J’ai assisté à la première de Timon/Titus le vendredi 20 novembre 2015 au Théâtre National de Bretagne, salle Vilar.

La pièce prend pour prétexte littéraire deux œuvres de Shakespeare Timon d’Athènes et Titus Andronicus, mais l’œuvre de Shakespeare n’est pas moins mise en scène que l’ouvrage de David Graeber, anthropologue américain, Dette, 5000 ans d’histoire. Or, quel lien unit Shakespeare à Graeber ? Le collectif OS’O réplique : la dette !

Dès le début du spectacle, le thème est donné ainsi que le ton : on traitera de la dette, sujet somme toute grave, mais de manière grand-guignolesque.

Tandis qu’ils nous racontent Shakespeare, les acteurs jouent un drame familial : six enfants (quatre enfants légitimes et deux non-légitimes) autour du testament du père tyrannique, enfin mort. Et le drame s’interrompt après quelques meurtres pour un intermède : chaque acteur se range, chacun derrière son bureau et son idéologie, et s’ouvre un débat politique autour de la dette sur fond des thèses de David Graeber. Et le drame reprend : les acteurs nous jouent une autre version du drame familial, comme si c’était rembobiné ! Et le drame s’interrompt pour un nouvel intermède politique. Et le spectacle se termine… On en demanderait juste encore !

J’ai rencontré le lendemain de la première, trois membres du Collectif OS’O, avant la seconde et dernière représentation du spectacle Timon/Titus au festival Mettre En Scène.

Le Collectif OS’O (On S’Organise) réunit d’anciens élèves de l’école du TNBA (Théâtre National de Bordeaux Aquitaine) autour de David Czesienski, qu’ils ont rencontré lors d’un voyage d’étude à Berlin. Ainsi, David Czesienski a mis en scène les comédiens du Collectif OS’O et leur a donné le thème de la dette ainsi que les références de Shakespeare et de David Graeber qu’ils ont croisées.
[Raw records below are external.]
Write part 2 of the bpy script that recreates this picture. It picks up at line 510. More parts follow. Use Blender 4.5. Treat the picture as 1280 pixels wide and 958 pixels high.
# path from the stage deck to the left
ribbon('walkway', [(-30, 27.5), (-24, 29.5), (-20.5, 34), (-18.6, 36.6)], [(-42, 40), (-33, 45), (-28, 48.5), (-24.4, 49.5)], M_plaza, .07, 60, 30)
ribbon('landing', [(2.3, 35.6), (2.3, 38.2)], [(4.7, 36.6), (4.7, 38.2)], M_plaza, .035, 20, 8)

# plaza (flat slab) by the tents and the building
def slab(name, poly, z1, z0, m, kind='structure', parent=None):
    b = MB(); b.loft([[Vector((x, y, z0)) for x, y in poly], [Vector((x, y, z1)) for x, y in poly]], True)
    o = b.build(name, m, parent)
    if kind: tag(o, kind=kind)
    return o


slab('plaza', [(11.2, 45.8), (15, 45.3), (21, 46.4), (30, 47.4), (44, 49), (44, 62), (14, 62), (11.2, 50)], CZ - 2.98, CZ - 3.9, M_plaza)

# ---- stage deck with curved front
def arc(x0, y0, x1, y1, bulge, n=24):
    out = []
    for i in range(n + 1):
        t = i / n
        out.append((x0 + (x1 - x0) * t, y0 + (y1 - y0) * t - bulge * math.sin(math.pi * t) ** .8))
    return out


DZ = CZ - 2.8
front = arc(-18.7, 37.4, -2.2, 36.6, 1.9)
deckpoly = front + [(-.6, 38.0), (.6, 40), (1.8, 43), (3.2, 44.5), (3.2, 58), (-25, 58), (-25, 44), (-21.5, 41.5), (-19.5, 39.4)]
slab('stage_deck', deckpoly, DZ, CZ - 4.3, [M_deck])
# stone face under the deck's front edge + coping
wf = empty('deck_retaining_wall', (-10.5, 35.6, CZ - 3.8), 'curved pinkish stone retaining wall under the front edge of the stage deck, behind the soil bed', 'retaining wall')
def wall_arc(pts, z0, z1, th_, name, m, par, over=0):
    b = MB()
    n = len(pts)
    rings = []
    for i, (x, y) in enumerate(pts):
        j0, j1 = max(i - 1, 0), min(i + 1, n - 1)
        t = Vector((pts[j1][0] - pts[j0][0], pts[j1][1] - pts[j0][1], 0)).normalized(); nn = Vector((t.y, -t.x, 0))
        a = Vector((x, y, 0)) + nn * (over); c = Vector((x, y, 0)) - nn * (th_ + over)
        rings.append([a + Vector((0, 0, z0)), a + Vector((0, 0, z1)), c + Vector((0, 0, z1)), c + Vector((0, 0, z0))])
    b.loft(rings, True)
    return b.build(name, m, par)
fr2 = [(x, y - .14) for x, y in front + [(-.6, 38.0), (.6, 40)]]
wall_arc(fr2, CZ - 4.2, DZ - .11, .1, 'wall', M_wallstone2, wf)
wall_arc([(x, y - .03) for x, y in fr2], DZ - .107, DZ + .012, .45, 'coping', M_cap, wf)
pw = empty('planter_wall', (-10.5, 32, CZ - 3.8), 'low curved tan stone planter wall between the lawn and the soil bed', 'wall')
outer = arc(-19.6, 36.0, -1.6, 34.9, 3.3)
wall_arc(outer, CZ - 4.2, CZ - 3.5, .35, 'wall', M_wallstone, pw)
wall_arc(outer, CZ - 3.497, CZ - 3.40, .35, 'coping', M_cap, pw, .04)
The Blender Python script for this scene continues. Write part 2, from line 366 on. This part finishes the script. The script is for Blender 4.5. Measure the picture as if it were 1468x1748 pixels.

A l’image d’un spectacle bicéphale, tel le nom double du spectacle, Timon/Titus, telle sa référence double, Shakespeare/Graeber, chaque acteur endosse en fait un rôle double : son rôle familial et son rôle politique. Les membres du Collectif OS’O se revendiquent non comme des acteurs-interprètes, mais comme des acteurs-créateurs. Chaque acteur a en effet participé à l’écriture de son propre double-rôle : son rôle au sein de la famille shakespearienne, chacun étant affilié à un ou plusieurs personnages des deux pièces Timon et Titus, et surtout aussi à l’écriture de son rôle au sein du débat autour de la dette, chacun ayant choisi sa famille politique au-delà de ses opinions personnelles. Les membres du collectif OS’O m’ont confié la difficulté de l’exercice, c’est qu’ils tombaient tous d’accord sur les thèses de David Graeber !

A la question “avoir 20 ans et être en école de théâtre”, s’ensuit une discussion avec les membres du Collectif OS’O, il en ressort que ce n’est pas tant avoir 20 ans et être en école de théâtre qui est intéressant : tant qu’on reste à l’école, on vit dans un microcosme où l’on est protégé. Ce qui est intéressant, c’est ce que l’on fait après l’école de théâtre, avec tout ce que l’on a appris lorsqu’on se confronte au monde réel. On se rappelle qu’on est artiste, mais le monde nous rappelle que l’on n’est pas que des artistes.

Le spectacle Timon/Titus a été créé en novembre 2014, a reçu le prix du jury et celui du public au festival Impatience 2015 et a prêté son image pour l’affiche de la 20e édition du Festival Mettre En Scène.